If protectionists win over globalists, the world’s GDP will be 44 trillion dollars less than if globalists won. This is one of the results of a joint study conducted by Zurich Insurance Group and the American Atlantic Council.
In the interview Nuria Gorog, Senior Vice President and Regional Manager for Continental Europe at Zurich Insurance Group also talks about a rather unprecedented contradiction. Nowadays, the people of the developed world are both optimistic and pessimistic at the same time: they are worried about migration, terrorism, they do not trust politicians, and believe that the western democracy is failing; however, they also believe that their chance for personal economic success is getting better.

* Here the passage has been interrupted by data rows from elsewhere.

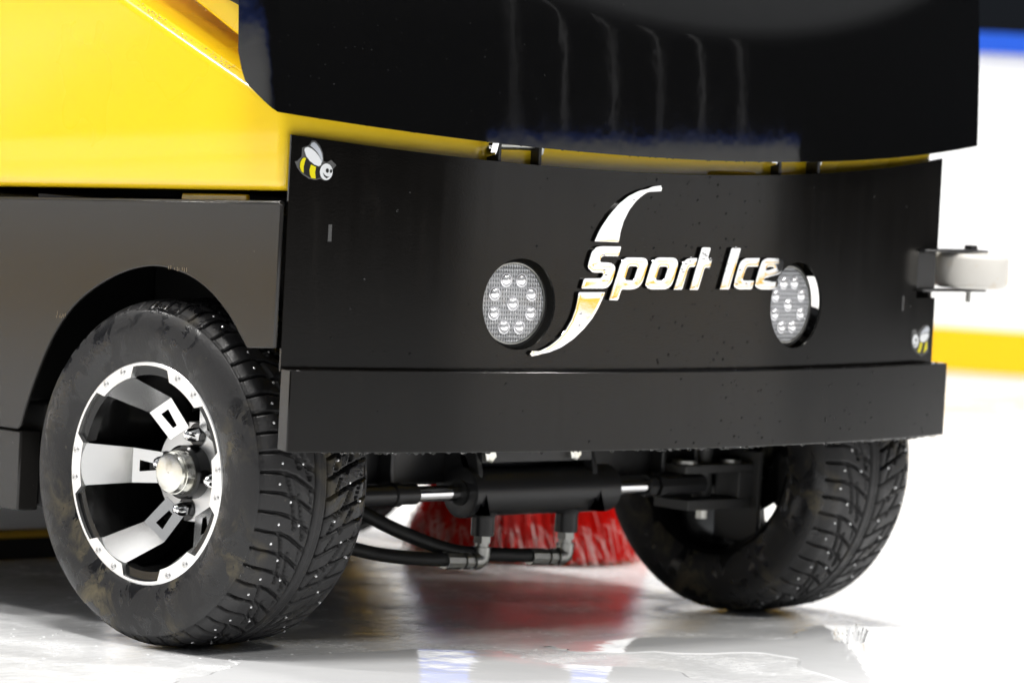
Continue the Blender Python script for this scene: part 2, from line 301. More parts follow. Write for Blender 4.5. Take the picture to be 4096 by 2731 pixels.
def ragged_sheet(name, outline, z, seed):
    rnd = random.Random(seed); pts = spline([(x, y, 0) for x, y in outline + outline[:1]], 14)[:-1]
    n = len(pts); c = sum(pts, Vector()) / n; v = []
    for i, p in enumerate(pts):
        q = p + Vector((math.sin(i * .9 + seed) * .006 + math.sin(i * .37) * .008, math.cos(i * .53 + seed) * .006, 0))
        v.append((q.x, q.y, z))
    lp = [(q[0], q[1]) for q in v]
    if area(lp) < 0: lp = lp[::-1]
    top = fill_poly([lp]); out = inset(lp, -.007)
    vv = [(q.co.x, q.co.y, z) for q in top.vertices]; ff = [tuple(p.vertices)[::(1 if p.normal.z > 0 else -1)] for p in top.polygons]
    b0 = len(vv); vv += [(x, y, z) for x, y in lp] + [(x, y, -.0004) for x, y in out]
    ff += [(b0 + i, b0 + n + i, b0 + n + (i + 1) % n, b0 + (i + 1) % n) for i in range(n)]
    me = pydata(name, vv, ff); bm = bmesh.new(); bm.from_mesh(me); bmesh.ops.remove_doubles(bm, verts=bm.verts, dist=1e-5); bm.to_mesh(me); bm.free()
    return tag(link(name, me, 'wet', angle=4), kind='structure')
ragged_sheet('water', [(-.10, .12), (.08, .13), (.22, .09), (.30, .03), (.42, .10), (.52, .11), (.72, -.06), (1.15, -.35), (1.0, -1.0), (.2, -.75), (.02, -.38), (.16, -.10), (.05, -.01), (-.08, .05)], .0012, 3)
ragged_sheet('water', [(-.60, .17), (-.42, .17), (-.28, .155), (-.20, .08), (-.22, -.02), (-.12, -.12), (-.2, -.30), (-.45, -.55), (-.9, -.5), (-1.0, -.1), (-.85, .03), (-.70, .10)], .0012, 5)

# rink boards: a rectangle of boards turned to the machine, with an added corner gap that darkens the front plate's reflection
AX = Vector((.50, -.866, 0)); BX = Vector((.866, .50, 0))
def ab(a, b): return AX * a + BX * b
fl = MB(); fl.v = [(-80, -80, -.03), (80, -80, -.03), (80, 80, -.03), (-80, 80, -.03)]; fl.f = [(0, 1, 2, 3)]
tag(fl.build('ground', 'floor'), kind='structure')
ice = MB(); ice.v = [tuple(ab(*q)) for q in ((-9.0, -16), (9.4, -16), (9.4, 6.8), (-9.0, 6.8))]; ice.f = [(0, 1, 2, 3)]
tag(ice.build('ice', 'ice'), kind='structure')
def board(corners, label, posts=(), kick=(.03, .150), group='rink boards round the ice'):
    root = empty('rink_board'); tag(root, label, 'rink board', group)
    pts = [ab(*c) for c in corners]
    def wall(nm, z0, z1, t, mt, off=0.):
        mb = MB()
        for p, q in zip(pts[:-1], pts[1:]):
            d = (q - p).normalized(); nrm = Vector((-d.y, d.x, 0))
            b = len(mb.v)
            for zz in (z0, z1):
                for e, o in ((p, off), (q, off), (q, off - t), (p, off - t)): mb.v.append(tuple(e + nrm * o + Vector((0, 0, zz))))
            mb.f += [tuple(b + i for i in q4) for q4 in ((0, 1, 5, 4), (1, 2, 6, 5), (2, 3, 7, 6), (3, 0, 4, 7), (4, 5, 6, 7), (3, 2, 1, 0))]
        return mb.build(nm, mt, root)
    wall('panel', .0, .905, .05, 'white_panel')
    wall('kick_strip', kick[0], kick[1], .012, 'yellow_strip', .013)
    wall('cap_rail', .906, .962, .09, 'blue_cap', .03)
    for (a_, b_) in posts:
        p = ab(a_, b_); mb = MB(); mb.box(p.x - .02, p.x + .02, p.y - .02, p.y + .02, .963, 2.9); mb.build('glass_post', 'post', root)
    return root
board([(4.0, 6.4), (-8.6, 6.4)], 'white rink board with yellow kick strip and blue cap rail standing beyond the machine')
board([(9.0, -.9), (9.0, 4.8)], 'white rink board under grey glass posts facing the front of the machine', kick=(.065, .135), posts=[(9.03, q) for q in (-.5, .3, 1.1, 1.9, 2.7, 3.5)])
board([(-8.6, 6.4), (-8.6, -14)], 'white rink board running along the ice on the wheel side of the machine')


# ------------------------------------------------------------------ the ice resurfacer
RS = empty('ice_resurfacer')
tag(RS, 'small yellow and black ice resurfacer with studded tyres standing on wet ice', 'ice resurfacer')

# yellow body: curved front, sloping shoulder, one solid
mb = MB(); nx = 40; rows = []
for i in range(nx + 1):
    x = -.64 + 1.28 * i / nx
    yf = FY(x) + .012 + .022 * (1 - (x / .64) ** 2)
    rows.append([(x, yf, .617 - .04 * (yf - .09)), (x, yf, .722 + .002), (x, .415, .8535), (x, .86, 1.045), (x, 1.7, 1.12), (x, 1.7, .545)])
for r in rows: mb.v += r
k = 6
for i in range(nx):
    for j in range(k):
        j2 = (j + 1) % k; mb.f.append((i * k + j, i * k + j2, (i + 1) * k + j2, (i + 1) * k + j))
mb.f.append(tuple(range(k))); mb.f.append(tuple(nx * k + j for j in range(k))[::-1])
mb.build('body_shell', 'yellow', RS, bevel=.014, seg=5)
# upper yellow cowl with a drip edge, above the shoulder; unseen bulk added to shade it
mb = MB(); up = [(.10, .744), (.218, .800), (.303, .841), (.60, .983), (.60, 1.2), (.10, 1.2)]
mb.prism(up, lambda y, z: (-.60, y, z), lambda y, z: (.60, y, z)); mb.build('cowl_panel', 'yellow', RS, bevel=.004, seg=3)
mb = MB(); mb.prism([(.12, .846), (.222, .850), (.256, .861), (.34, .91), (.34, .93), (.12, .93)], lambda y, z: (-.618, y, z), lambda y, z: (-.602, y, z)); mb.build('seal_strip', 'black_dull', RS, bevel=.003)

# side skirts with wheel arches
arch = [(.599, .269), (.575, .329), (.537, .397), (.486, .448), (.415, .485), (.345, .503), (.282, .500), (.229, .483), (.183, .453), (.142, .411)]
arch = [(p.x, p.y) for p in spline([(a, b, 0) for a, b in arch], 6)]
def skirt(xo, xi):
    out = [(.092, .601), (.089, .598), (.089, .415)] + arch[::-1] + [(.606, .264), (1.7, .262), (1.7, .528)]
    mb = MB(); mb.prism(out, lambda y, z: (xo, y, z), lambda y, z: (xi, y, z))
    return mb.build('side_skirt', 'black_skirt', RS, bevel=.0018, seg=2)
skirt(-.646, -.640); skirt(.646, .640)
mb = MB()                                                          # folded top edge of the skirt
mb.tube([(-.6405, .094, .5985), (-.6405, .69, .5705), (-.6405, 1.7, .523)], .0055, 10); mb.build('skirt_edge', 'black_skirt', RS)
mb = MB(); mb.prism([(.19, .565), (.33, .565), (.325, .601), (.195, .607)], lambda y, z: (-.612, y, z), lambda y, z: (-.606, y, z)); mb.build('mounting_tab', 'yellow', RS, bevel=.002)
rnd = random.Random(21)
for (y0, y1, z0, z1) in ((.512, .532, .421, .426), (.265, .305, .5005, .5025)):
    mb = MB()
    for i in range(8):
        y = y0 + (y1 - y0) * (i + rnd.random() * .8) / 8; z = rnd.uniform(z0, z1); mb.box(-.6466, -.6461, y, y + .0007, z, z + rnd.uniform(.002, .006))
    tag(mb.build('paint_chips', 'tan_chip', RS), kind='stuff')
# side box below the skirt
mb = MB(); mb.box(-.640, -.604, .604, 1.5, .152, .262); mb.build('side_box', 'black_skirt', RS, bevel=.003)
mb = MB(); mb.box(-.602, -.560, .600, 1.5, .156, .300); mb.build('box_backing', 'black_dull', RS, bevel=.006)
# frame
mb = MB(); mb.box(-.40, .40, .30, 1.7, .335, .60); mb.box(-.62, -.40, .62, 1.6, .30, .58); mb.box(-.45, .45, .39, .47, .195, .33); mb.build('chassis_dark_fill', 'black_dull', RS, bevel=.004)
mb = MB(); mb.box(-.52, .52, .345, .39, .203, .34)
for x in (-.36, -.30, -.215, .33, .40): mb.box(x, x + .008, .318, .345, .20, .34)
mb.build('axle_beam', 'black_metal', RS, bevel=.002)
mb = MB(); mb.box(-.632, -.40, .125, .60, .512, .585); mb.build('arch_dark_block', 'black_dull', RS)  # black filler added above the tyre to darken the arch
mb = MB(); mb.box(.40, .632, .125, .60, .512, .585); mb.build('arch_dark_block', 'black_dull', RS)  # same dark filler for the far arch

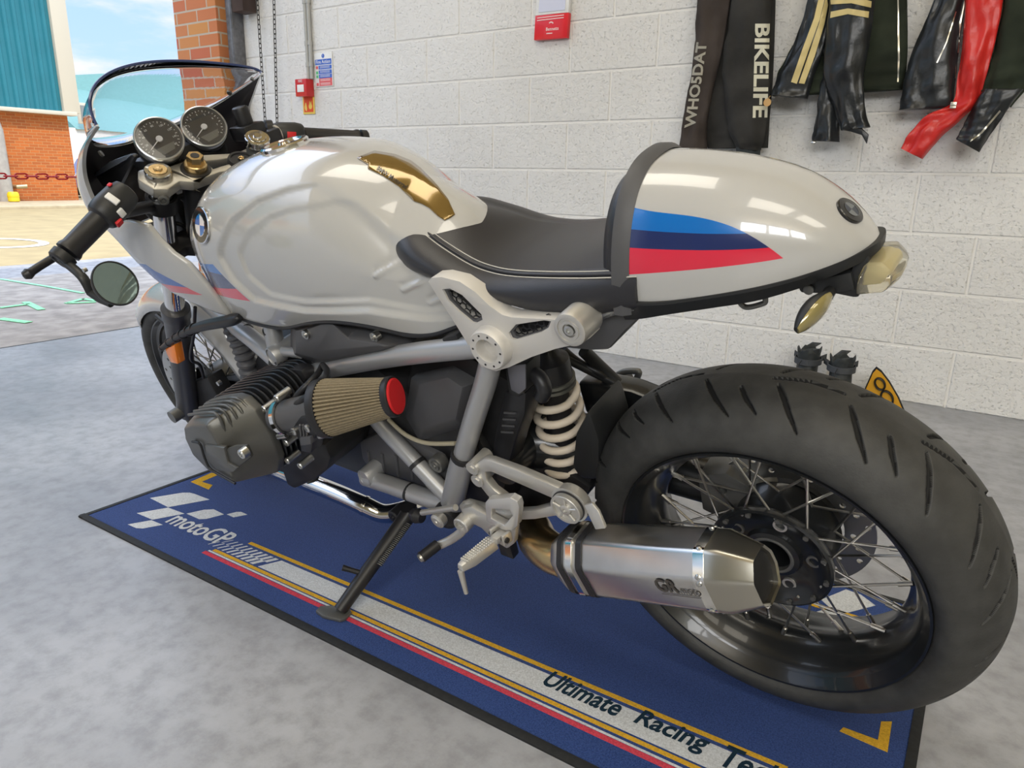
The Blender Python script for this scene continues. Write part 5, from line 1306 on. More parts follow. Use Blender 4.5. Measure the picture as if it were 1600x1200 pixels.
# bars
def bar(s):
    if s == 1: a, b = B(160, 338, .272), B(106, 394, .355); i_ = B(222, 300, .17)
    else: a, b = B(470, 213, -.255), B(560, 217, -.375); i_ = B(425, 212, -.175)
    d = (b - a).normalized()
    g = G(); g.cyl(fT[s] + axd * .062 + Y3 * (.02 * s), a, .012); g.lathe([(-.016, .031), (.016, .031), (.016, .0235), (-.016, .0235)], fT[s] + axd * .062, axd, 28, closed=True); hb_ = g.build('clip_on_bar', m_hose, mc)
    L = (b - a).length
    g = G(); g.lathe([(0, .026), (.004, .026), (.008, .0205), (L - .012, .0195), (L - .006, .022), (L, .022), (L + .002, .016)], a, d, 28); gp_ = g.build('handlebar_grip', m_hose, hb_)
    g = G(); g.lathe([(-.07, .016), (-.066, .024), (-.05, .029), (-.012, .0305), (0, .0285), (.004, .026)], a, d, 24); sw_ = g.build('switch_housing', m_tray, hb_)
    if s == 1:
        u = (CB - a).normalized(); u = (u - d * u.dot(d)).normalized(); v = d.cross(u)
        for t, ang_, m_, sz in ((-.028, .25, m_white, (.012, .024, .006)), (-.020, -.62, m_white, (.012, .016, .006)), (-.006, -1.05, m_redcap, (.014, .014, .006)), (-.05, 1.05, m_redcap, (.008, .010, .003))):
            n_ = u * math.cos(ang_) + v * math.sin(ang_); g = G(); g.box(a + d * t + n_ * .0305, sz, (d, n_.cross(d), n_)); g.build('switch_button', m_, sw_, bevel=.0015)
    else:
        g = G(); g.lathe([(-.088, .022), (-.080, .032), (-.066, .033)], a, d, 24); g.build('throttle_collar', m_hose, hb_)
        u = (CB - a).normalized(); u = (u - d * u.dot(d)).normalized(); g = G(); g.box(a - d * .028 + u * .0305, (.020, .018, .004), (d, u.cross(d), u)); g.build('stop_switch', m_redcap, sw_, bevel=.001)
    e = b + d * .004
    g = G(); g.lathe([(0, .016), (.002, .022), (.016, .0215), (.019, .018), (.019, .0135), (.016, .012), (.016, .006), (.018, .005), (.018, 0)], e, d, 28); be = g.build('bar_end', m_tray, hb_)
    return a, b, d, hb_, be
a, b, d, hbl, be = bar(1)
lv = [BXp(166, 345, 1.175), BXp(128, 372, 1.20), BXp(95, 396, 1.215), BXp(62, 416, 1.215), BXp(44, 428, 1.21)]
tube_part('clutch_lever', lv, [.010, .0085, .0075, .0075, .0078], m_hose, hbl)
g = G(); g.lathe([(-.010, 0), (-.008, .007), (0, .0105), (.008, .007), (.010, 0)], lv[-1], Y3, 20); g.build('lever_ball', m_hose, hbl)
g = G(); g.box(BXp(168, 340, 1.165), (.04, .03, .022)); g.build('lever_perch', m_hose, hbl, bevel=.005)
# bar-end mirror
e = b + d * .014
ar = [e + V((0, 0, -.005)), B(128, 432, .372), B(142, 456, .372), B(158, 467, .370), B(175, 474, .366)]
g = G(); g.tube(spline(ar[:3], 6) + [ar[3], ar[4]], .0085, 12, flat=.75); ma = g.build('mirror_arm', m_tray, hbl)
q = B(130, 423, .381); g = G(); g.cyl(q - Y3 * .006, q, .004, n=8); g.build('clamp_screw', m_bolt, ma)
mcx = B(180, 443, .358); mn = (CB - mcx).normalized(); mn = (mn * .80 + V((-.35, .12, .62)) * .3 + V((-.5, -.62, .1))).normalized()
g = G(); g.lathe([(-.013, 0), (-.012, .024), (-.005, .0375), (.0, .0395), (.003, .0388), (.003, .0368), (.001, .0364)], mcx, mn, 48); mh = g.build('mirror', m_tray, hbl)
g = G(); g.lathe([(.0015, .0366), (.0016, 0)], mcx, mn, 48); mg = g.build('mirror_glass', mat('mirror_silver', (.22, .29, .28), .03, 1), mh)  # glass tinted dark teal, painting in the scene it reflects
bar(-1)
rl = [BXp(455, 205, 1.24), BXp(490, 207, 1.26), BXp(530, 210, 1.25), BXp(556, 211, 1.235)]
tube_part('brake_lever', rl, .007, m_hose, mc)
g = G(); g.lathe([(0, .018), (.045, .018), (.046, .012)], B(386, 200, -.14), Z3, 24); g.box(B(388, 205, -.14), (.06, .055, .03)); g.build('brake_reservoir', m_hose, mc, bevel=.004)
g = G(); g.box(B(418, 216, -.17), (.05, .05, .035)); g.build('master_cylinder', m_hose, mc, bevel=.006)
q = B(431, 210, -.195); g = G(); g.lathe([(-.004, 0), (-.004, .02), (.004, .021), (.004, 0)], q, Y3, 24); g.build('bar_collar', m_alu, mc)

# fairing: painted shell, dark lining, clear screen, lower side blades
rowsF = [  # (t along half: rear edge .. nose) per height
    [(1.165, .190, 1.052), (1.235, .183, 1.032), (1.315, .150, 1.006), (1.385, .092, .987), (1.42, .040, .977), (1.428, 0, .975)],
    [(1.225, .203, 1.018), (1.285, .196, .998), (1.36, .160, .972), (1.425, .098, .952), (1.46, .043, .942), (1.468, 0, .940)],
    [(1.284, .203, .968), (1.342, .198, .948), (1.405, .163, .925), (1.46, .100, .905), (1.495, .045, .895), (1.503, 0, .893)],
    [(1.306, .202, .915), (1.362, .197, .895), (1.415, .161, .872), (1.462, .098, .855), (1.492, .045, .845), (1.499, 0, .843)],
    [(1.306, .198, .865), (1.355, .190, .845), (1.40, .154, .822), (1.435, .092, .806), (1.455, .042, .80), (1.46, 0, .798)]]
def half_to_full(r): 
    L = [V(p) for p in r]; return L + [V((p.x, -p.y, p.z)) for p in L[-2::-1]]
rowsF = [[tuple(c) for c in r] for r in rowsF]
full = [spline(half_to_full(r), 5) for r in rowsF]
nC = len(full[0]); cols = [spline([full[i][j] for i in range(len(full))], 5) for j in range(nC)]
g = G(); g.loft(cols, closed=False, cap=False); m_fair = paint('fairing_paint')
fair = g.build('front_fairing', m_fair, mc, angle=70)
ctr = V((1.30, 0, .92))
colsI = [[p + (ctr - p).normalized() * .008 for p in c] for c in cols]
g = G(); g.loft(colsI, closed=False, cap=False); g.build('fairing_lining', m_dark, fair, angle=70)
def edge_pts(): return [c[0] for c in cols]
g = G(); loop_o = [c for c in cols[0]] ; loop_i = [c for c in colsI[0]]
g.loft([loop_o, loop_i], closed=False, cap=False); g.loft([cols[-1], colsI[-1]], closed=False, cap=False); g.loft([[c[-1] for c in cols], [c[-1] for c in colsI]], closed=False, cap=False); g.loft([[c[0] for c in cols], [c[0] for c in colsI]], closed=False, cap=False)
g.build('fairing_rim', m_fair, fair)
# inner bracket and screws seen inside
for p in ((157, 241, .15), (138, 206, .17)):
    q = B(*p); g = G(); g.lathe([(0, .007), (.004, .006), (.004, 0)], q, V((-.6, -.7, .3)), 14); g.build('fairing_screw', m_gun, fair)
g = G(); g.prism([B(a, b, .125) for a, b in ((145, 270), (205, 241), (210, 246), (182, 300), (160, 292))], (0, -.012, 0)); g.build('fairing_stay', m_hose, mc, bevel=.004)
g = G(); g.prism([B(a, b, .132) for a, b in ((145, 272), (172, 252), (205, 240), (196, 250), (168, 267), (150, 276))], (0, -.004, 0)); g.build('stay_edge', mat('satin_blue_grey', (.35, .40, .50), .25, .6), mc, bevel=.001)
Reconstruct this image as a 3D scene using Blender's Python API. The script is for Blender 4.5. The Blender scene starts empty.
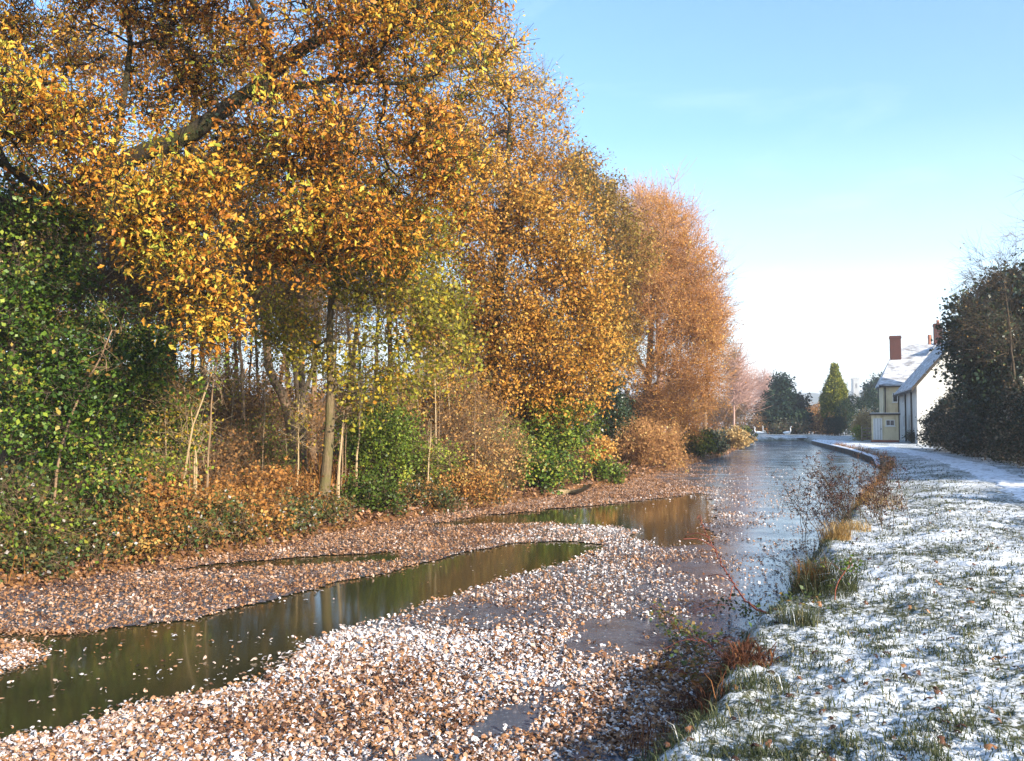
import bpy, bmesh, math
import numpy as np
from mathutils import Vector

RNG = np.random.default_rng(7)
sc = bpy.context.scene
COL = sc.collection
RAD = math.radians

# ------------------------------------------------------------------ camera
FPX, CX, CY, HORIZON = 900.0, 512.0, 380.5, 420.0
PITCH = math.atan((HORIZON - CY) / FPX)
EYE = np.array([0.0, 0.0, 2.1])

def ray(px, py):
    u, v = (px - CX) / FPX, (CY - py) / FPX
    return np.array([u, math.cos(PITCH) - v * math.sin(PITCH), math.sin(PITCH) + v * math.cos(PITCH)])
def at(px, py, Y):
    d = ray(px, py); return EYE + d * (Y / d[1])
def on(px, py, z=0.0):
    d = ray(px, py); return EYE + d * ((z - EYE[2]) / d[2])
def pix(p):
    """picture position of world points (used only to read the leaf drift outlines off the ice)"""
    q = p - EYE
    f = q[:, 1] * math.cos(PITCH) + q[:, 2] * math.sin(PITCH)
    w = -q[:, 1] * math.sin(PITCH) + q[:, 2] * math.cos(PITCH)
    return CX + FPX * q[:, 0] / f, CY - FPX * w / f

cam_d = bpy.data.cameras.new("camera"); cam = bpy.data.objects.new("camera", cam_d); COL.objects.link(cam)
cam.location = EYE; cam.rotation_euler = (math.pi / 2 + PITCH, 0, 0)
cam_d.sensor_width = 36; cam_d.lens = 36 * FPX / 1024; cam_d.clip_end = 6000; cam_d.clip_start = 0.05
sc.camera = cam

# ------------------------------------------------------------------ noise
def _hash(ix, iy, iz, s):
    h = (ix.astype(np.int64) * 374761393 + iy.astype(np.int64) * 668265263 + iz.astype(np.int64) * 2147483647 + s * 974711) & 0xFFFFFFFF
    h = ((h ^ (h >> 13)) * 1274126177) & 0xFFFFFFFF
    return ((h ^ (h >> 16)) & 0xFFFF) / 65535.0
def vnoise(x, y, s=0):
    ix, iy = np.floor(x), np.floor(y); fx, fy = x - ix, y - iy
    fx = fx * fx * (3 - 2 * fx); fy = fy * fy * (3 - 2 * fy); z = np.zeros_like(ix)
    a, b = _hash(ix, iy, z, s), _hash(ix + 1, iy, z, s); c, d = _hash(ix, iy + 1, z, s), _hash(ix + 1, iy + 1, z, s)
    return (a * (1 - fx) + b * fx) * (1 - fy) + (c * (1 - fx) + d * fx) * fy
def fbm(x, y, sc_=1.0, o=4, s=0):
    t = np.zeros_like(x, dtype=float); a, n = 0.5, 0.0
    for k in range(o):
        t += a * vnoise(x * sc_, y * sc_, s + k * 17); n += a; a *= 0.5; sc_ *= 2.03
    return t / n
def ss(a, b, x):
    t = np.clip((x - a) / (b - a), 0, 1); return t * t * (3 - 2 * t)

# ------------------------------------------------------------------ canal outline (world metres, water at z = 0)
LEFT = [np.array(p) for p in ((-30, -26), (-17.5, -8), (-12.5, 0.5), (-9.0, 6.6))] + \
       [on(*p)[:2] for p in ((-20, 594), (60, 583), (170, 565), (250, 551), (330, 534), (410, 519), (490, 507), (560, 495), (620, 484), (655, 474), (690, 465), (720, 457), (745, 446.5), (754, 441.5))]
RIGHT = [np.array(p) for p in ((-21, -30), (-8.0, -13), (-2.6, -2), (-0.7, 2.4))] + \
        [on(*p)[:2] for p in ((650, 761), (700, 700), (738, 650), (775, 622), (795, 592), (806, 567), (824, 545), (846, 520), (868, 495), (881, 480), (882, 471), (872, 463.5), (852, 455.5), (831, 449.5), (813, 444.5), (803, 440.8))]
POLY = np.array(LEFT + RIGHT[::-1])
NL = len(LEFT)

def canal_dist(x, y):
    """signed distance to the canal (negative on the water) and True where the nearest bank is the right one"""
    P = np.stack([x, y], -1).reshape(-1, 2); n = len(POLY)
    best = np.full(len(P), 1e9); side = np.zeros(len(P), bool); ins = np.zeros(len(P), bool)
    for i in range(n):
        a, b = POLY[i], POLY[(i + 1) % n]; ab = b - a
        t = np.clip(((P - a) @ ab) / (ab @ ab), 0, 1)
        d = np.hypot(P[:, 0] - a[0] - t * ab[0], P[:, 1] - a[1] - t * ab[1])
        m = d < best; best[m] = d[m]; side[m] = (i >= NL - 1)
        c = ((a[1] > P[:, 1]) != (b[1] > P[:, 1]))
        with np.errstate(divide='ignore', invalid='ignore'):
            xs = a[0] + (P[:, 1] - a[1]) / (b[1] - a[1] + 1e-12) * (b[0] - a[0])
        ins ^= c & (P[:, 0] < xs)
    best[ins] *= -1
    return best.reshape(np.shape(x)), side.reshape(np.shape(x))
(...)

Péter Zentai: Do we have to worry about the ever-growing political, technological, social, and economic risks?
Nuria Gorog:
Clearly, global risks are increasing at an exceptional rate. Our studies have proved that geopolitical tensions, even if far away from each other, along with internal social, business, economic, and political risks mutually amplify each other with unprecedented dynamics. Most of these risk factors affect the relationship between countries, and companies, while they also influence commodity- and share markets. They generate international and global tensions too. For instance, the recent Ukrainian or Libyan internal conflicts have contributed to the current insecurities in the global political, economic, and financial arena. The only thing that investors could do is learn about the connections between possible threats, about risks that could influence potential financial and stock markets and international geopolitics. In our project, Zurich Risk Room, we thoroughly follow more than a hundred countries, and model the possible regional or global risks they could generate, together with their expected effects on the other 172 countries.

Both company managers and consumers are becoming more optimistic about their prospects. However, at the same time, they are also very pessimistic as for world politics. One would suppose that this negativity would ‘crush’ their optimism, but it just does not happen.
It is known that – especially in the United States and Europe – economic players and the people are thinking more and more contradictory. But the development of world economy and world politics is also with plenty of contradictions. Everyone takes advantage of interest rates ‘frozen’ at a historical low point and its results, the expanding consumption, full employment, and the accelerating economic growth. However, it is becoming clearer that the internal political conflicts of the Near and Middle Eastern, and African countries, along with climate change force millions of people to migrate – to Europe. This pressure scares Europeans, who then use their democratic rights to support politicians and parties that advocate protectionism, inward looking policies and economy – those who actually try to end democracy. The growing influence of protectionism and the weakening of democracy actually slow down the economic growth, which is the very foundation of this optimism. Free trade gets crippled, international business activities could be weakened, which leads to standard of living to drop, internal social tensions to rise, furthermore, it also increases the threat of international conflicts.

One of the greatest questions of our time is whether the advocates or critics of globalization will win. The fear from migration and terrorism, the broadening of social inequalities improve the chances of protectionists. What could be the consequence of their victory?
The study we conducted together with Atlantic Council (World Transformed: Geopolitical Shocks and Risks) modelled the possible scenarios of world economic development for the next twenty years. If protectionism gains ground, then by 2035, global GDP will be 44 trillion dollars less than if supporters of globalization won.  After a protectionist victory – according to our calculations – one of the main purposes of UN to conquer hunger by 2030 would be impossible. Moreover, in this case, even 33 million more people would enter extreme poverty in the next two decades.